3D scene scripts
....................

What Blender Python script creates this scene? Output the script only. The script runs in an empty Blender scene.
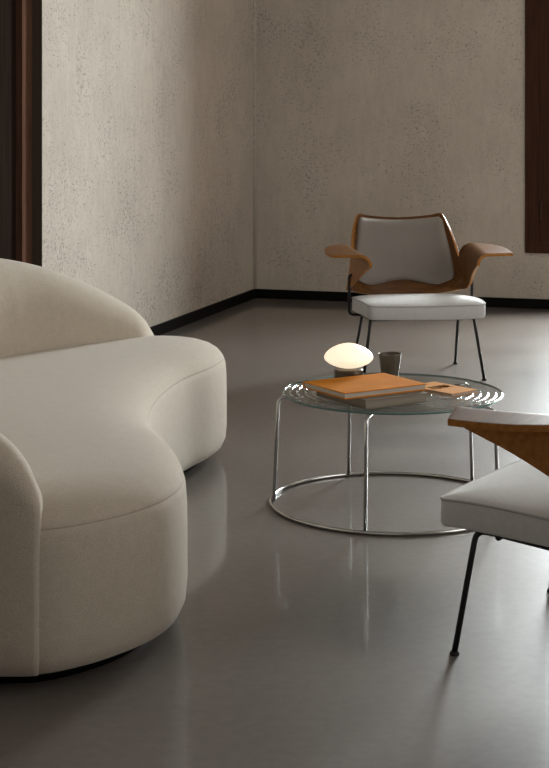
import bpy, bmesh, math, random
from mathutils import Vector, Matrix

random.seed(4)
SC = bpy.context.scene
COL = SC.collection
PI = math.pi

# ------------------------------------------------------------------ camera, world, light, exposure
CAM_H, FOC, HOR = 1.30, 1600.0, 100.0          # metres, pixels, horizon row (level camera with vertical shift)
cam = bpy.data.cameras.new('camera')
cam.sensor_fit = 'VERTICAL'
cam.sensor_height = 36.0
cam.sensor_width = 36.0
cam.lens = 36.0 * FOC / 768.0
cam.shift_y = -(384.0 - HOR) / 768.0
cam.clip_end = 100
cam_o = bpy.data.objects.new('camera', cam)
COL.objects.link(cam_o)
cam_o.location = (0, 0, CAM_H)
cam_o.rotation_euler = (PI / 2, 0, 0)
SC.camera = cam_o

# room frame: corner of the two visible walls, e1 runs along the back wall, e2 along the left wall into the room
ANG = math.radians(17.0)
CORNER = Vector((-0.135, 10.52, 0))
E1 = Vector((math.cos(ANG), -math.sin(ANG), 0))
E2 = Vector((-math.sin(ANG), -math.cos(ANG), 0))


def R(s, t, z):
    return CORNER + E1 * s + E2 * t + Vector((0, 0, z))


w = bpy.data.worlds.new('daylight')
SC.world = w
w.use_nodes = True
w.node_tree.nodes['Background'].inputs[0].default_value = (1.0, 0.945, 0.88, 1)
w.node_tree.nodes['Background'].inputs[1].default_value = 0.40

WIN_S0, WIN_S1, WIN_Z0, WIN_Z1, WALL_D = 1.78, 3.10, 0.345, 2.75, 0.50
la = bpy.data.lights.new('window_daylight', 'AREA')
la.shape = 'RECTANGLE'
la.size = 1.7
la.size_y = 3.2
la.energy = 1330
la.color = (0.97, 0.99, 1.0)
lo = bpy.data.objects.new('window_daylight', la)
COL.objects.link(lo)
lo.location = R(2.56, -WALL_D - 0.30, 1.75)
lo.rotation_euler = (E2 + Vector((0, 0, -0.20))).to_track_quat('-Z', 'Z').to_euler()   # skylight falls in from above

lo.visible_camera = True
lb = bpy.data.lights.new('side_daylight', 'AREA')
lb.shape = 'RECTANGLE'
lb.size = 4.4
lb.size_y = 2.2
lb.energy = 78
lb.color = (1.0, 0.945, 0.895)
lbo = bpy.data.objects.new('side_daylight', lb)
COL.objects.link(lbo)
lbo.location = R(5.2 + 0.26, 5.6, 1.65)
lbo.rotation_euler = (-E1).to_track_quat('-Z', 'Z').to_euler()

lbo.visible_camera = True
SC.view_settings.view_transform = 'Standard'
SC.view_settings.look = 'None'
SC.view_settings.gamma = 1.0
SC.view_settings.use_curve_mapping = False
SC.view_settings.exposure = 0.12


# ------------------------------------------------------------------ materials
def mat(name, color, rough=0.5, metal=0.0, **kw):
    m = bpy.data.materials.new(name)
    m.use_nodes = True
    b = m.node_tree.nodes['Principled BSDF']
    b.inputs['Base Color'].default_value = (*color, 1)
    b.inputs['Roughness'].default_value = rough
    b.inputs['Metallic'].default_value = metal
    for k, v in kw.items():
        b.inputs[k].default_value = v
    return m


def N(m, t, **kw):
    n = m.node_tree.nodes.new(t)
    for k, v in kw.items():
        if hasattr(n, k):
            setattr(n, k, v)
        else:
            n.inputs[k].default_value = v
    return n


def L(m, a, b):
    m.node_tree.links.new(a, b)


def coords(m, scale=(1, 1, 1), rot=(0, 0, 0), kind='Object'):
    tc = N(m, 'ShaderNodeTexCoord')
    mp = N(m, 'ShaderNodeMapping')
    mp.inputs['Scale'].default_value = scale
    mp.inputs['Rotation'].default_value = rot
    L(m, tc.outputs[kind], mp.inputs['Vector'])
    return mp.outputs['Vector']


def ramp(m, fac, stops):
    r = N(m, 'ShaderNodeValToRGB')
    e = r.color_ramp.elements
    e[0].position, e[0].color = stops[0][0], (*stops[0][1], 1)
    e[1].position, e[1].color = stops[-1][0], (*stops[-1][1], 1)
    for p, c in stops[1:-1]:
        k = e.new(p)
        k.color = (*c, 1)
    L(m, fac, r.inputs['Fac'])
    return r.outputs['Color']


def mixc(m, fac, a, b, mode='MIX'):
    n = N(m, 'ShaderNodeMix', data_type='RGBA', blend_type=mode)
    for sock, v in ((n.inputs[0], fac), (n.inputs[6], a), (n.inputs[7], b)):
        if isinstance(v, (int, float)):
            sock.default_value = v
        elif isinstance(v, tuple):
            sock.default_value = (*v, 1)
        else:
            L(m, v, sock)
    return n.outputs[2]


def bump(m, height, strength, dist):
    b = N(m, 'ShaderNodeBump')
    b.inputs['Strength'].default_value = strength
    b.inputs['Distance'].default_value = dist
    L(m, height, b.inputs['Height'])
    L(m, b.outputs['Normal'], m.node_tree.nodes['Principled BSDF'].inputs['Normal'])


def bsdf(m):
    return m.node_tree.nodes['Principled BSDF']


def noise(m, vec, scale, detail=4, rough=0.55):
    n = N(m, 'ShaderNodeTexNoise')
    n.inputs['Scale'].default_value = scale
    n.inputs['Detail'].default_value = detail
    n.inputs['Roughness'].default_value = rough
    L(m, vec, n.inputs['Vector'])
    return n.outputs['Fac']


def plaster_mat():
    m = mat('pitted_lime_plaster', (0.3, 0.27, 0.23), 0.75)
    v = coords(m, (1, 1, 1), (0, 0, ANG))
    big = noise(m, v, 1.6, 5, 0.6)
    base = ramp(m, big, [(0.3, (0.475, 0.425, 0.368)), (0.5, (0.545, 0.488, 0.426)), (0.72, (0.61, 0.553, 0.487))])
    vs = coords(m, (26, 26, 8), (0, 0, ANG))
    streak = noise(m, vs, 1.0, 6, 0.7)
    base2 = mixc(m, 0.26, base, ramp(m, streak, [(0.3, (0.38, 0.34, 0.285)), (0.7, (0.68, 0.62, 0.54))]))
    # pits: short elongated dark marks, thicker in drifts
    vp = coords(m, (92, 92, 46), (0, 0, ANG))
    pits = noise(m, vp, 1.0, 2, 0.5)
    drift = noise(m, v, 2.6, 3, 0.6)
    comb = N(m, 'ShaderNodeMath', operation='MULTIPLY_ADD')
    L(m, drift, comb.inputs[0])
    comb.inputs[1].default_value = 0.42
    L(m, pits, comb.inputs[2])
    mask = ramp(m, comb.outputs[0], [(0.82, (0, 0, 0)), (0.95, (0.75, 0.75, 0.75))])
    vq = coords(m, (42, 42, 84), (0, 0, ANG))
    scr = noise(m, vq, 1.0, 2, 0.5)
    comb2 = N(m, 'ShaderNodeMath', operation='MULTIPLY_ADD')
    L(m, drift, comb2.inputs[0])
    comb2.inputs[1].default_value = 0.35
    L(m, scr, comb2.inputs[2])
    mask2 = ramp(m, comb2.outputs[0], [(0.78, (0, 0, 0)), (0.94, (0.7, 0.7, 0.7))])
    mm = mixc(m, 1.0, mask, mask2, 'LIGHTEN')
    fin = mixc(m, mm, base2, (0.26, 0.232, 0.195))
    L(m, fin, bsdf(m).inputs['Base Color'])
    inv = N(m, 'ShaderNodeMath', operation='MULTIPLY_ADD')
    L(m, mm, inv.inputs[0])
    inv.inputs[1].default_value = -1.0
    L(m, streak, inv.inputs[2])
    bump(m, inv.outputs[0], 0.5, 0.004)
    return m


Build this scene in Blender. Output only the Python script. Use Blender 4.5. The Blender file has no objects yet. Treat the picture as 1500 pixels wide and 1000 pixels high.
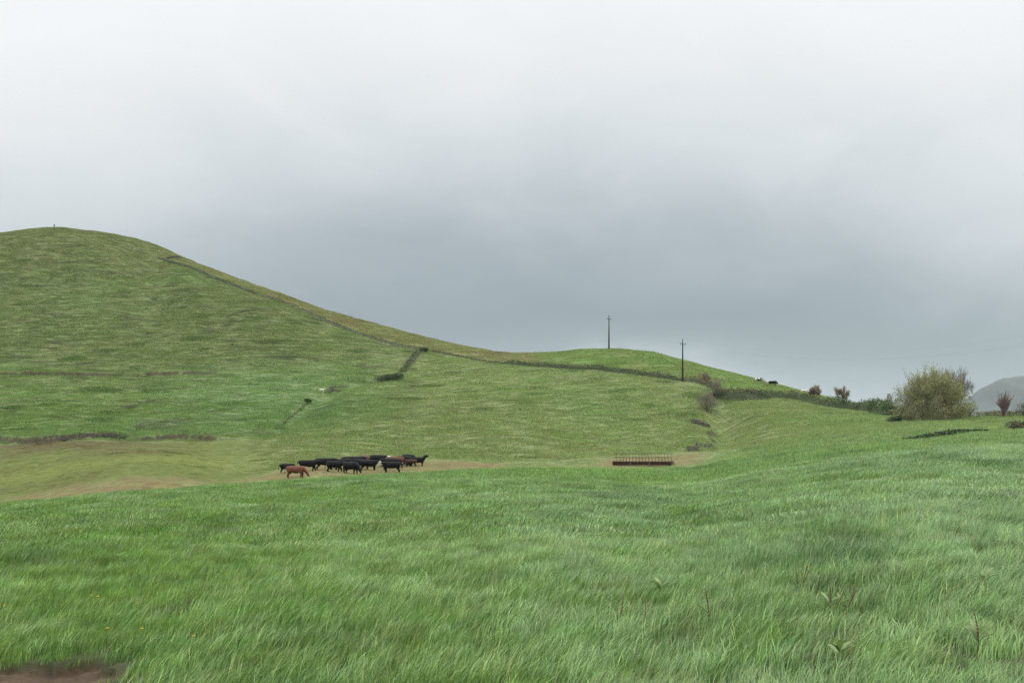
import bpy, math, random
import numpy as np

# ------------------------------------------------------------------ camera, world, sun, exposure
scene = bpy.context.scene
COL = scene.collection
F = 1458.0            # focal length in photo pixels (35 mm lens, 1500 px wide)
HZ = 600.0            # image row of eye level
EXPOSURE = 0.0
HAZE = 0.00008
SUN_ELEV, SUN_AZ = math.radians(48), math.radians(62)   # azimuth clockwise from +Y (view direction)

cam_d = bpy.data.cameras.new('camera'); cam = bpy.data.objects.new('camera', cam_d); COL.objects.link(cam)
cam.location = (0, 0, 0); cam.rotation_euler = (math.radians(90), 0, 0)
cam_d.sensor_width = 36; cam_d.lens = F / 1500 * 36; cam_d.shift_y = 100.0 / 1500
cam_d.clip_start = 0.1; cam_d.clip_end = 40000
scene.camera = cam

vs = scene.view_settings
scene.display_settings.display_device = 'sRGB'
vs.view_transform = 'Standard'; vs.look = 'None'; vs.exposure = EXPOSURE; vs.gamma = 1; vs.use_curve_mapping = False
scene.render.engine = 'CYCLES'
cy = scene.cycles
cy.max_bounces = 6; cy.diffuse_bounces = 3; cy.glossy_bounces = 2; cy.transmission_bounces = 4
cy.transparent_max_bounces = 8; cy.volume_bounces = 1; cy.use_denoising = True
cy.sample_clamp_indirect = 5
try:
    cy.denoiser = 'OPENIMAGEDENOISE'; cy.denoising_input_passes = 'RGB_ALBEDO_NORMAL'; cy.denoising_prefilter = 'NONE'
except Exception: pass

def N(nt, typ, **kw):
    n = nt.nodes.new(typ)
    for k, v in kw.items(): setattr(n, k, v)
    return n
def L(nt, a, b): nt.links.new(a, b)
def mathn(nt, op, a, b=None, c=None, clamp=False):
    n = N(nt, 'ShaderNodeMath', operation=op); n.use_clamp = clamp
    for i, v in enumerate((a, b, c)):
        if v is None: continue
        if isinstance(v, (int, float)): n.inputs[i].default_value = v
        else: L(nt, v, n.inputs[i])
    return n.outputs[0]
def mixc(nt, fac, a, b, blend='MIX'):
    n = N(nt, 'ShaderNodeMix', data_type='RGBA', blend_type=blend)
    for sock, v in ((n.inputs[0], fac), (n.inputs[6], a), (n.inputs[7], b)):
        if isinstance(v, (int, float)): sock.default_value = v
        elif isinstance(v, tuple): sock.default_value = (*v, 1) if len(v) == 3 else v
        else: L(nt, v, sock)
    return n.outputs[2]
def ramp(nt, fac, stops, interp='LINEAR'):
    n = N(nt, 'ShaderNodeValToRGB'); cr = n.color_ramp; cr.interpolation = interp
    while len(cr.elements) < len(stops): cr.elements.new(0.5)
    for e, (p, c) in zip(cr.elements, stops): e.position = p; e.color = (*c, 1)
    L(nt, fac, n.inputs[0]); return n.outputs[0]
def noisen(nt, vec, scale, detail=4, rough=0.55, dist=0.0):
    n = N(nt, 'ShaderNodeTexNoise'); n.inputs['Scale'].default_value = scale
    n.inputs['Detail'].default_value = detail; n.inputs['Roughness'].default_value = rough
    n.inputs['Distortion'].default_value = dist
    L(nt, vec, n.inputs['Vector']); return n.outputs['Fac']
def mapping(nt, vec, scale=(1, 1, 1), loc=(0, 0, 0)):
    n = N(nt, 'ShaderNodeMapping'); n.inputs['Scale'].default_value = scale; n.inputs['Location'].default_value = loc
    L(nt, vec, n.inputs['Vector']); return n.outputs[0]

w = bpy.data.worlds.new('World'); scene.world = w; w.use_nodes = True
nt = w.node_tree; nt.nodes.clear()
sky = N(nt, 'ShaderNodeTexSky', sky_type='NISHITA', sun_disc=False)
sky.sun_elevation = SUN_ELEV; sky.sun_rotation = SUN_AZ; sky.air_density = 1.0; sky.dust_density = 2.0
tc = N(nt, 'ShaderNodeTexCoord'); D = tc.outputs['Generated']
sep = N(nt, 'ShaderNodeSeparateXYZ'); L(nt, D, sep.inputs[0])
# overcast deck: brightness by elevation, pushed about by soft cloud forms
n1 = noisen(nt, mapping(nt, D, (1.0, 1.0, 1.7), (3.1, 0.4, 0.2)), 2.0, 4, 0.45, 0.2)
n2 = noisen(nt, mapping(nt, D, (1.0, 1.0, 2.0), (0.3, 7.7, 1.9)), 6.0, 5, 0.5, 0.5)
zz = mathn(nt, 'ADD', sep.outputs[2], mathn(nt, 'MULTIPLY', mathn(nt, 'SUBTRACT', n1, 0.5), 0.09))
zz = mathn(nt, 'ADD', zz, mathn(nt, 'MULTIPLY', mathn(nt, 'SUBTRACT', n2, 0.5), 0.085))
# the deck is thinner (brighter) to the left and right of the view
xa = mathn(nt, 'MULTIPLY', mathn(nt, 'ADD', sep.outputs[0], -0.06), mathn(nt, 'ADD', sep.outputs[0], -0.06))
zz = mathn(nt, 'ADD', zz, mathn(nt, 'MULTIPLY', xa, 0.34))
deck = ramp(nt, mathn(nt, 'ADD', zz, 0.1), [
    (0.0, (.70, .76, .80)), (0.11, (.84, .89, .92)), (0.138, (.70, .76, .80)), (0.165, (.27, .335, .375)), (0.215, (.275, .34, .38)),
    (0.28, (.46, .515, .555)), (0.34, (.66, .71, .74)), (0.41, (.83, .86, .88)),
    (0.50, (.96, .975, .985)), (1.0, (1.05, 1.05, 1.05))], 'B_SPLINE')
zen = N(nt, 'ShaderNodeMapRange'); zen.inputs[1].default_value = 0.40; zen.inputs[2].default_value = 0.95
zen.inputs[3].default_value = 10.0; zen.inputs[4].default_value = 36.0
L(nt, sep.outputs[2], zen.inputs[0])
vm = N(nt, 'ShaderNodeVectorMath', operation='SCALE'); L(nt, deck, vm.inputs[0]); L(nt, zen.outputs[0], vm.inputs['Scale'])
skyc = mixc(nt, 0.96, sky.outputs[0], vm.outputs[0])
bg = N(nt, 'ShaderNodeBackground'); bg.inputs['Strength'].default_value = 0.1
L(nt, skyc, bg.inputs['Color'])
wo = N(nt, 'ShaderNodeOutputWorld'); L(nt, bg.outputs[0], wo.inputs['Surface'])

sl = bpy.data.lights.new('sun', 'SUN'); so = bpy.data.objects.new('sun', sl); COL.objects.link(so)
sl.energy = 1.5; sl.angle = math.radians(25); sl.color = (1.0, 0.96, 0.9)
from mathutils import Vector, Matrix
sd = Vector((math.sin(SUN_AZ) * math.cos(SUN_ELEV), math.cos(SUN_AZ) * math.cos(SUN_ELEV), math.sin(SUN_ELEV)))
so.rotation_euler = sd.to_track_quat('Z', 'Y').to_euler(); so.location = (60, 60, 120)

# ------------------------------------------------------------------ helpers
rng = np.random.default_rng(11); random.seed(11)

def tag(o, label=None, cat=None, group=None, kind=None):
    for k, v in (('label', label), ('category', cat), ('group', group), ('kind', kind)):
        if v: o[k] = v
    return o
def empty(name, loc, rz=0):
    o = bpy.data.objects.new(name, None); COL.objects.link(o); o.location = loc; o.rotation_euler = (0, 0, rz)
    o.empty_display_size = 0.3
    return o

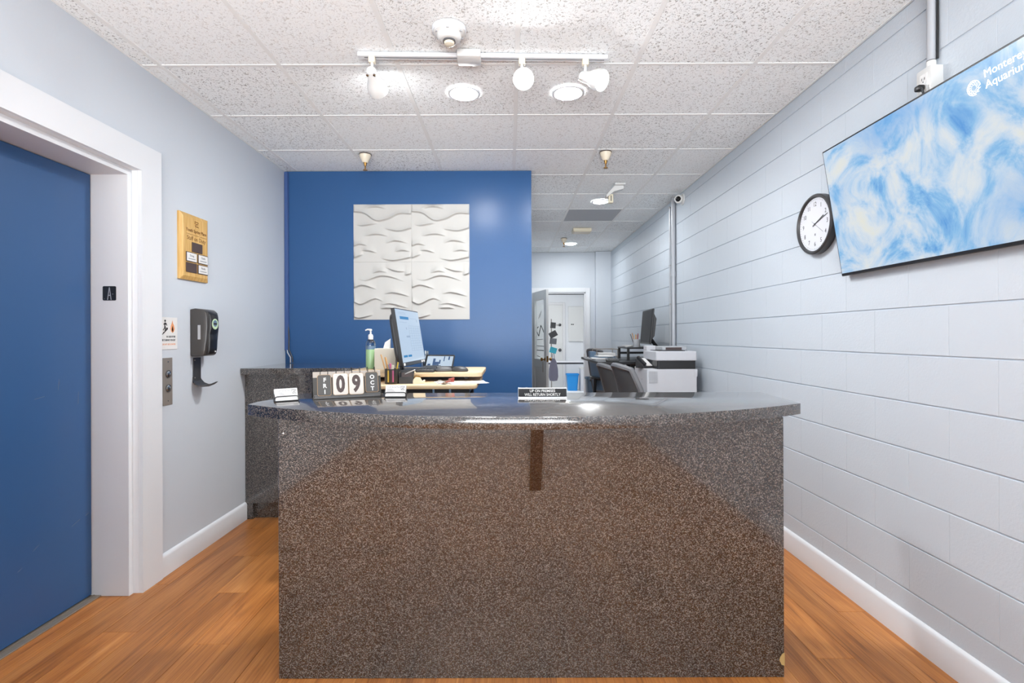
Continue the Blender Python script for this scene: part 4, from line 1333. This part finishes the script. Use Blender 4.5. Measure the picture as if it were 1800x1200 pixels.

....................

_Task objective_. Restate only the lines running from the start of the material above through the line containing "w.node_tree.nodes['Background'].inputs[1].default_value = 0.40", ends included. No pictures.

_Solution for this task_.
What Blender Python script creates this scene? Output the script only. The script runs in an empty Blender scene.
import bpy, bmesh, math, random
from mathutils import Vector, Matrix

random.seed(4)
SC = bpy.context.scene
COL = SC.collection
PI = math.pi

# ------------------------------------------------------------------ camera, world, light, exposure
CAM_H, FOC, HOR = 1.30, 1600.0, 100.0          # metres, pixels, horizon row (level camera with vertical shift)
cam = bpy.data.cameras.new('camera')
cam.sensor_fit = 'VERTICAL'
cam.sensor_height = 36.0
cam.sensor_width = 36.0
cam.lens = 36.0 * FOC / 768.0
cam.shift_y = -(384.0 - HOR) / 768.0
cam.clip_end = 100
cam_o = bpy.data.objects.new('camera', cam)
COL.objects.link(cam_o)
cam_o.location = (0, 0, CAM_H)
cam_o.rotation_euler = (PI / 2, 0, 0)
SC.camera = cam_o

# room frame: corner of the two visible walls, e1 runs along the back wall, e2 along the left wall into the room
ANG = math.radians(17.0)
CORNER = Vector((-0.135, 10.52, 0))
E1 = Vector((math.cos(ANG), -math.sin(ANG), 0))
E2 = Vector((-math.sin(ANG), -math.cos(ANG), 0))


def R(s, t, z):
    return CORNER + E1 * s + E2 * t + Vector((0, 0, z))


w = bpy.data.worlds.new('daylight')
SC.world = w
w.use_nodes = True
w.node_tree.nodes['Background'].inputs[0].default_value = (1.0, 0.945, 0.88, 1)
w.node_tree.nodes['Background'].inputs[1].default_value = 0.40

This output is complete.